Archive for the ‘Quilting Projects’ Category

Celtic Stained Glass

Friday, March 24th, 2006

celtic stained glass
Here is the Celtic Stained Glass wall hanging I made in a class with Beth Ann Williams. The pattern is from her book Celtic Quilts. I used pre-made fusible bias tape and my itty bitty iron.

If this uploads, I have become a crackpot geek! And I only had to call for help once!
Marty

Villages Quilt

Saturday, February 11th, 2006

Here, to grace the pages of our Crackpot Website, are photos of the heart quilt that we all made this summer at Lake Goshorn and which I just delivered to The Villages here in Lafayette a couple of days ago. First, two pictures of the quilt taken in our living room:
Villages quilt 2
villages quilt 1
And then a photo of the quilt being held by Vivian Leuck, manager of the Lafayette office of The Villages. This is the photo that I already e-mailed to all of you.
Vivian with quilt

First Machine-Quilting Venture

Saturday, February 4th, 2006

Hi everyone!

I’m pleased to report that my first experiment with machine quilting has been a success! I made a pair of placemats for Chris and me in a very simple pattern, really more as an excuse to try out machine quilting on something without a whole lot of meaning (or piecing effort) attached to it. Here’s what one of them looks like:

one placemat

Obviously, I made the pattern as simple as possible – just 3-inch squares in four different blues and four different white (two are “true” whites and two are off-whites). I really like blue-and-white quilts, but I’m always attracted to designs with more color in them, so this was an opportunity to see how blue-and-white goes in a low-commitment environment. Plus, as you’ll see below, blue and white go well with the dining room decor:

placemats in their native habitat

Also, when I was up in Holland last summer, I was smitten by an adorable Delft-esque Dutch print that Field’s had, so I bought two fat quarters to serve as the backing. Rebecca and Marty, you’re probably sick to death of the motif, but I thought it was quite interesting:

detail of backing

The quilting itself went off without a hitch — no puckering or other problems — which might have been because I took a tip from Nancy and used white flannel as a batting, since it’s very thin, and it might hold together better than standard batting. It’s not the most accurate quilting in the world — it wobbles around a bit and strays from the ditch periodically — but it’s not bad, and the best part is…

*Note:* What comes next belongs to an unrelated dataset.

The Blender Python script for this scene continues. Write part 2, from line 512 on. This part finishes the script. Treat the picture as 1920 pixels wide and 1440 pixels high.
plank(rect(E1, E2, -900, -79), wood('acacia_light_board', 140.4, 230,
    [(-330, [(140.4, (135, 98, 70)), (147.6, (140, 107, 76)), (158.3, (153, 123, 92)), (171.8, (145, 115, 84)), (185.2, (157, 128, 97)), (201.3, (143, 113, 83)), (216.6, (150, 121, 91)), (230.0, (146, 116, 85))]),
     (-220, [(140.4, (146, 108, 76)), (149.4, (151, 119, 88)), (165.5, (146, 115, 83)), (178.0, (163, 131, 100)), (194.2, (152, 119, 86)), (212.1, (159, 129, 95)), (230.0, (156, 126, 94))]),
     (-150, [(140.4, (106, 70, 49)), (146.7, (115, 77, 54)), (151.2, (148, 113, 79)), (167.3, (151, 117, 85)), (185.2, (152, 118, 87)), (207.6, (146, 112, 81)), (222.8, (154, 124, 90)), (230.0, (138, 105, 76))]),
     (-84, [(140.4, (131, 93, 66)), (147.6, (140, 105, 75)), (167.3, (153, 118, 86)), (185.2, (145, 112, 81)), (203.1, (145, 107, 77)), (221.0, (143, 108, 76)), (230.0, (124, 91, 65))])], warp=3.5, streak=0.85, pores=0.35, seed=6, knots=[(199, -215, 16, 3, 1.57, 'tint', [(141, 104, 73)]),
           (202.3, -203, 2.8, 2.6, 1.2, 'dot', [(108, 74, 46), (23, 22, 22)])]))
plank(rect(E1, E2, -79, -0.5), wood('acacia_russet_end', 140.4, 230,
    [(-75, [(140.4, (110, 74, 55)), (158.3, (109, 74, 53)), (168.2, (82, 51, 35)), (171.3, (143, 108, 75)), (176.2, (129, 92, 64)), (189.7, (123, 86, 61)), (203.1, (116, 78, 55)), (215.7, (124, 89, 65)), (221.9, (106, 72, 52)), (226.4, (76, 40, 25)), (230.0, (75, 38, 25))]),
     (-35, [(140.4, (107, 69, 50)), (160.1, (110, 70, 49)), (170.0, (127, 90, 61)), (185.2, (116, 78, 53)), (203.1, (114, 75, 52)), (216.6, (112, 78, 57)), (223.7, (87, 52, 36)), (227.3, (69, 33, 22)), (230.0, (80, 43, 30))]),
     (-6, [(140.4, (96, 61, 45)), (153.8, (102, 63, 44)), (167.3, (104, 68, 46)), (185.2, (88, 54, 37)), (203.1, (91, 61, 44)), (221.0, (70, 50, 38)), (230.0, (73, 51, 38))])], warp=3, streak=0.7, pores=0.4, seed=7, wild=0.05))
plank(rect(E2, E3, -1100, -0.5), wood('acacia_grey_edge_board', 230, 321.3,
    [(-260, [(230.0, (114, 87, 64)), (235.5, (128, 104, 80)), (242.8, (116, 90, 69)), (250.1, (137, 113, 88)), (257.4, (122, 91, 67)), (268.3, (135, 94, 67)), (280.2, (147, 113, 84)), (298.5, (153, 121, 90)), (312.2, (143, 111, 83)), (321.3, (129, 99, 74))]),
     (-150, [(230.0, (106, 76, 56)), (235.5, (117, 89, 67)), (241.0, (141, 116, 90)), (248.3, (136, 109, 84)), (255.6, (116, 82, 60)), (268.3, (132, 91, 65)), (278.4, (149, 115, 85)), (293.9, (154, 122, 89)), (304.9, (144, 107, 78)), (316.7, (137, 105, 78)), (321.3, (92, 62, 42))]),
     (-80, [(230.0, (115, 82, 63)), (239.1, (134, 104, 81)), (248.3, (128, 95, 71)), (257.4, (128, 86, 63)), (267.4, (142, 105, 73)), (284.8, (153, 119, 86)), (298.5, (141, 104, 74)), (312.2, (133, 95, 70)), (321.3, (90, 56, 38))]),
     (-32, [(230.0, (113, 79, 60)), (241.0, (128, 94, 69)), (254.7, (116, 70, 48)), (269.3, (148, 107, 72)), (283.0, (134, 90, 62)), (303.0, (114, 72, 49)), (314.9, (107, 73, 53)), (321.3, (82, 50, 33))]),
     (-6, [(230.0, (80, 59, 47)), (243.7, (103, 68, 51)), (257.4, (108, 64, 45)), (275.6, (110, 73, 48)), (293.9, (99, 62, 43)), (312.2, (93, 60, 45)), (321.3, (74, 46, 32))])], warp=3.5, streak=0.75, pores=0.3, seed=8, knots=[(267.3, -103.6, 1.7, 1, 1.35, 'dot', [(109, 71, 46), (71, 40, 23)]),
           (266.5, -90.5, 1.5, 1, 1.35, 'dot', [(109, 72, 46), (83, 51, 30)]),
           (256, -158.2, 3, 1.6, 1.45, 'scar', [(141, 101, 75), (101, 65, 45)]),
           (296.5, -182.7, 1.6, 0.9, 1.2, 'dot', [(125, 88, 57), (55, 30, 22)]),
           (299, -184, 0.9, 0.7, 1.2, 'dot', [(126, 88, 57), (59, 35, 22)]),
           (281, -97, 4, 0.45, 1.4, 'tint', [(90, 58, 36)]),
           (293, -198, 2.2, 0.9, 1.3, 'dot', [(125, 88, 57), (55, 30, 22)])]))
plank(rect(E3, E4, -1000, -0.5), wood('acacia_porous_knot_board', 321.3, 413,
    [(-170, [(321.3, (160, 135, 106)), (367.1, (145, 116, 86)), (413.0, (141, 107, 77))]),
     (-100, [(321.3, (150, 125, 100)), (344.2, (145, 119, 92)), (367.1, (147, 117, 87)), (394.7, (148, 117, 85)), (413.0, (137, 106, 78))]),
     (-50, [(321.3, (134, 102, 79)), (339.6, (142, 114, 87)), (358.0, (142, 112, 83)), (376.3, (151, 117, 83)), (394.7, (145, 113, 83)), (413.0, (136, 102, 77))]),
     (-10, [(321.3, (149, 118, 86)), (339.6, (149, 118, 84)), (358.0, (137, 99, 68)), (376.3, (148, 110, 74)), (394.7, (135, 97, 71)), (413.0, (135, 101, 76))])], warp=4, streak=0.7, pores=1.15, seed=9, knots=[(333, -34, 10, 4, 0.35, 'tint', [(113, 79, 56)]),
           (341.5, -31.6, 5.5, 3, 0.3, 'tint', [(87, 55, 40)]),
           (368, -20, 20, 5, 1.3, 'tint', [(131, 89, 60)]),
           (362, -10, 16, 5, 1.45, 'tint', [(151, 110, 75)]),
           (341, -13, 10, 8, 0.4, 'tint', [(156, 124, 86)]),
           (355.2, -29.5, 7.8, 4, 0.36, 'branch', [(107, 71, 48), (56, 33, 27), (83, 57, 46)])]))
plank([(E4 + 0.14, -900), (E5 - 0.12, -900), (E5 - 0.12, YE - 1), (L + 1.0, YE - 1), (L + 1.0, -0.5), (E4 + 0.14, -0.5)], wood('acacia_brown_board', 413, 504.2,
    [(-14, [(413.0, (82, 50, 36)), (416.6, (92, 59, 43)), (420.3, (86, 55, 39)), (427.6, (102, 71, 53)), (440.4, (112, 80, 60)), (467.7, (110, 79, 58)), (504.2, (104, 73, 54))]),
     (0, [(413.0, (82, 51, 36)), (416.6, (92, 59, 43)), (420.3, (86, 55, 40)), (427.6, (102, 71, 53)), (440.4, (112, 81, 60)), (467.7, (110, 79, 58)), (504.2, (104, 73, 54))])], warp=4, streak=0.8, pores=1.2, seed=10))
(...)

…each placemat took me about 30 minutes to quilt. Awesome! I’m totally converted to the cult of machine quilting (though how you wrestle a full-size quilt is beyond me) if for no other reason than I will actually finish projects this way. I’ll still do stuff by hand when it’s important (Nancy, your wall hanging comes to mind), but other stuff will be machine all the way. Wahoo!

Nicholas’ Quilt

Wednesday, December 28th, 2005

Good news! My crackpotty dilemna about what to do with the borders of Nicholas’ big boy bed quilt has been solved. Marty and I went to the small JoAnn’s near our house today because I suddenly realized I was nearly out of white and off-white thread. While we were there, we of course browsed through the fabric and I found more of the flannel vehicle print! Yay! So I bought enough of it to re-do all 4 borders in case the color of the new fabric is slightly different from that of the old fabric.